Pilot crashes plane into building after unauthorized takeoff

TAMPA, Fla. (AP) - Workers on Sunday pulled in the crumpled remains of a small airplane that had been dangling from a skyscraper after a 15-year-old student pilot crashed. Officials said the boy was flying without permission and had been pursued by a Coast Guard helicopter and two military jets.

Charles J. Bishop of Palm Harbor was killed in the Saturday evening crash, according to Tampa Police.

Bishop expressed "sympathies" for Osama bin Laden but said in a suicide note that he acted alone, authorities said Sunday, according to USA Today

"From this action, we can assume he was a troubled young man," Tampa Police Chief Bennie Holder said.

Officials wouldn't disclose the exact nature of Charles Bishop's short suicide note. But his final act raised questions about small planes and air space security

The crash occurred after Bishop's grandmother took him to the National Aviation Academy flight school for a 5 p.m. flying lesson, Marianne Pasha, a Pinellas County Sheriff's Office spokeswoman, said.

An instructor told Bishop to check equipment on the four-seat 2000 Cessna 172R before the lesson, Pasha said.

"The next thing the instructor knew he was gone," Pasha said.

Though terrorism was quickly discounted, the televised image of a plane blasting a hole in the side of a skyscraper was a chilling reminder of the Sept.11 attacks. The plane's tail dangled near the 28th floor of the 42-story Bank of America building.

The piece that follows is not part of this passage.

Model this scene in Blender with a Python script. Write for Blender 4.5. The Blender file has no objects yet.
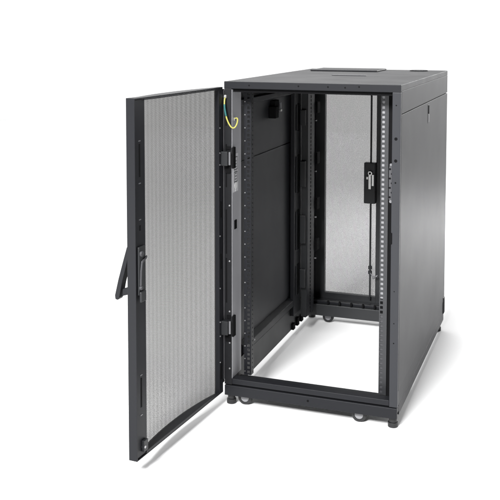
import bpy, bmesh, math, random
from mathutils import Matrix, Vector
random.seed(7)
scene = bpy.context.scene
C = scene.collection
R = math.radians
FLOOR = -0.014

# ------------------------------------------------------------------ materials
def principled(name, col, rough, metal=0.0, bump=0.0, bscale=900.0, var=0.0, coat=0.0, spec=0.5, mott=0.0):
    m = bpy.data.materials.new(name); m.use_nodes = True
    nt = m.node_tree; b = nt.nodes['Principled BSDF']
    b.inputs['Base Color'].default_value = (*col, 1)
    b.inputs['Roughness'].default_value = rough
    b.inputs['Metallic'].default_value = metal
    b.inputs['Specular IOR Level'].default_value = spec
    tc = nt.nodes.new('ShaderNodeTexCoord')
    if var:
        n = nt.nodes.new('ShaderNodeTexNoise'); n.inputs['Scale'].default_value = 6; n.inputs['Detail'].default_value = 6
        nt.links.new(tc.outputs['Object'], n.inputs['Vector'])
        mr = nt.nodes.new('ShaderNodeMapRange')
        mr.inputs['From Min'].default_value = .3; mr.inputs['From Max'].default_value = .7
        mr.inputs['To Min'].default_value = rough - var; mr.inputs['To Max'].default_value = rough + var
        nt.links.new(n.outputs['Fac'], mr.inputs['Value']); nt.links.new(mr.outputs['Result'], b.inputs['Roughness'])
    if bump:
        n2 = nt.nodes.new('ShaderNodeTexNoise'); n2.inputs['Scale'].default_value = bscale; n2.inputs['Detail'].default_value = 3
        nt.links.new(tc.outputs['Object'], n2.inputs['Vector'])
        bp = nt.nodes.new('ShaderNodeBump'); bp.inputs['Strength'].default_value = bump; bp.inputs['Distance'].default_value = .0006
        nt.links.new(n2.outputs['Fac'], bp.inputs['Height']); nt.links.new(bp.outputs['Normal'], b.inputs['Normal'])
    return m

def perforated(name, col, rough, pitch_u, pitch_v, rad, stripe=0.0, stripe_p=0.028):
    """sheet metal with round holes cut in a staggered grid (u along the sheet = UV.x in metres, v = UV.y)"""
    m = bpy.data.materials.new(name); m.use_nodes = True
    nt = m.node_tree; L = nt.links.new; b = nt.nodes['Principled BSDF']; out = nt.nodes['Material Output']
    b.inputs['Base Color'].default_value = (*col, 1); b.inputs['Roughness'].default_value = rough
    uv = nt.nodes.new('ShaderNodeUVMap'); uv.uv_map = 'UVMap'
    sp = nt.nodes.new('ShaderNodeSeparateXYZ'); L(uv.outputs['UV'], sp.inputs[0])
    def M(op, a, bb=None, c=None):
        n = nt.nodes.new('ShaderNodeMath'); n.operation = op
        for i, v in enumerate((a, bb, c)):
            if v is None: continue
            if isinstance(v, (int, float)): n.inputs[i].default_value = v
            else: L(v, n.inputs[i])
        return n.outputs[0]
    def lattice(off):
        u = M('SUBTRACT', M('FRACT', M('ADD', M('DIVIDE', sp.outputs[0], pitch_u), off)), .5)
        v = M('SUBTRACT', M('FRACT', M('ADD', M('DIVIDE', sp.outputs[1], pitch_v), off)), .5)
        u = M('MULTIPLY', u, pitch_u); v = M('MULTIPLY', v, pitch_v)
        return M('SQRT', M('ADD', M('MULTIPLY', u, u), M('MULTIPLY', v, v)))
    d = M('MINIMUM', lattice(0.0), lattice(0.5))
    r = rad
    if stripe:
        w = M('SINE', M('MULTIPLY', sp.outputs[0], 2*math.pi/stripe_p))
        r = M('ADD', M('MULTIPLY', w, rad*stripe), rad)
    hole = M('LESS_THAN', d, r)
    tr = nt.nodes.new('ShaderNodeBsdfTransparent')
    mx = nt.nodes.new('ShaderNodeMixShader')
    L(hole, mx.inputs[0]); L(b.outputs[0], mx.inputs[1]); L(tr.outputs[0], mx.inputs[2]); L(mx.outputs[0], out.inputs['Surface'])
    return m

BLACK = principled('black_powder_coat', (.011, .0115, .0138), .43, bump=.12, var=.03, spec=.22)
PANEL = principled('panel_powder_coat', (.010, .0105, .013), .35, bump=.06, spec=.07, var=.012)
DARK = principled('dark_interior_coat', (.010, .011, .0125), .50, bump=.15, var=.05)
VOID = principled('black_recess', (.004, .004, .0045), .8, spec=.1)
ROOFM = principled('roof_powder_coat', (.018, .0185, .021), .50, bump=.08, var=.04, spec=.2)
INSIDE = principled('inner_panel_coat', (.024, .025, .029), .52, bump=.1, var=.03)
EDGE = principled('satin_grey_metal', (.20, .20, .21), .38, metal=.6, bump=.05)
ZINC = principled('zinc_plated_steel', (.55, .55, .54), .33, metal=.9, bump=.05)
SCREWM = principled('bright_screw', (.45, .45, .46), .3, metal=.8)
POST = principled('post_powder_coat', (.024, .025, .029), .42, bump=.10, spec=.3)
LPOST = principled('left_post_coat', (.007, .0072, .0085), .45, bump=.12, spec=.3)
LEVER = principled('dull_lever_metal', (.055, .055, .06), .42, metal=.2)
HOLEM = principled('pale_hole_light', (.22, .22, .23), .5)  # brightness of the rail holes put into a pale colour
RAILM = principled('rail_coat_with_sheen', (.035, .036, .039), .38, metal=.2, bump=.1)  # right rail: reflected light put into a lighter base colour
LITFACE = principled('lit_face_grey', (.34, .34, .36), .38, bump=.08)  # lighter grey makes up for weak light on the post's inner face
YEL = principled('yellow_wire_sleeve', (.36, .34, .08), .4)
GRN = principled('teal_wire_sleeve', (.015, .10, .10), .4)
RUB = principled('black_rubber', (.012, .012, .013), .55)
HUB = principled('grey_caster_hub', (.22, .22, .23), .4)
LABEL = principled('grey_label_vinyl', (.62, .62, .64), .35)
INK = principled('label_ink', (.06, .06, .065), .45)
WHITE = principled('white_print', (.85, .85, .85), .4)
MESH = perforated('perforated_door_steel', (.05, .048, .044), .45, .0044, .0038, .00075, stripe=.06, stripe_p=.0275)
MESHR = perforated('perforated_rear_steel', (.05, .05, .052), .45, .0050, .0043, .00100)

def floor_mat():
    m = bpy.data.materials.new('white_sweep'); m.use_nodes = True
    nt = m.node_tree; b = nt.nodes['Principled BSDF']
    b.inputs['Base Color'].default_value = (.90, .90, .90, 1); b.inputs['Roughness'].default_value = .8
    b.inputs['Specular IOR Level'].default_value = .2
    tc = nt.nodes.new('ShaderNodeTexCoord'); n = nt.nodes.new('ShaderNodeTexNoise'); n.inputs['Scale'].default_value = 3
    r = nt.nodes.new('ShaderNodeMapRange'); r.inputs['To Min'].default_value = .76; r.inputs['To Max'].default_value = .84
    nt.links.new(tc.outputs['Object'], n.inputs['Vector']); nt.links.new(n.outputs['Fac'], r.inputs['Value']); nt.links.new(r.outputs['Result'], b.inputs['Roughness'])
    return m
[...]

Only a few office workers and the staff of a club were in the building at the time of the crash. There were no injuries.

Bishop had been taking lessons since March 2001 and had logged about six hours of flight time, Michael Cronin, an attorney for the National Aviation Academy, said.

The boy often bartered to clean planes in exchange for flight time and was very familiar with operations at the school, Cronin said.

Students do preflight equipment checks on their own, then have their accuracy verified by an instructor. Bishop was a year shy of being able to fly alone and two years too young to earn a pilot's license.

"The bottom line is he essentially stole the aircraft," Cronin said. "We aren't going to speculate what his mental state or motivations were."

A Coast Guard helicopter on routine patrol intercepted the plane and attempted to give the pilot visual signals to land at a small airport, but the pilot did not respond, Coast Guard Lt. j.g. Charlotte Pittman said. Two F-15 fighter jets were also scrambled from Homestead Air Reserve Base as a precaution, Capt. Kirstin Reimann at the North American Aerospace Defense Command, said.

Sheriff's Sgt. Greg Tita said the FBI was interviewing Bishop's family and there was no record of the ninth grader running into problems with the law in the past.

The 28th floor of the building hit houses the law firm of Shumaker, Loop and Kendrick. Managing partner Greg Yadley said one attorney and her husband were in the offices at the time of the crash, but were not injured. An hour before, he said, an attorney had been at a desk the plane smashed into.

"It could have been possibly a tragic situation," Yadley said. "We were lucky."

Two other small planes had crashed Saturday, one on a Colorado hillside near Boulder, and another in a vacant field near Los Angeles.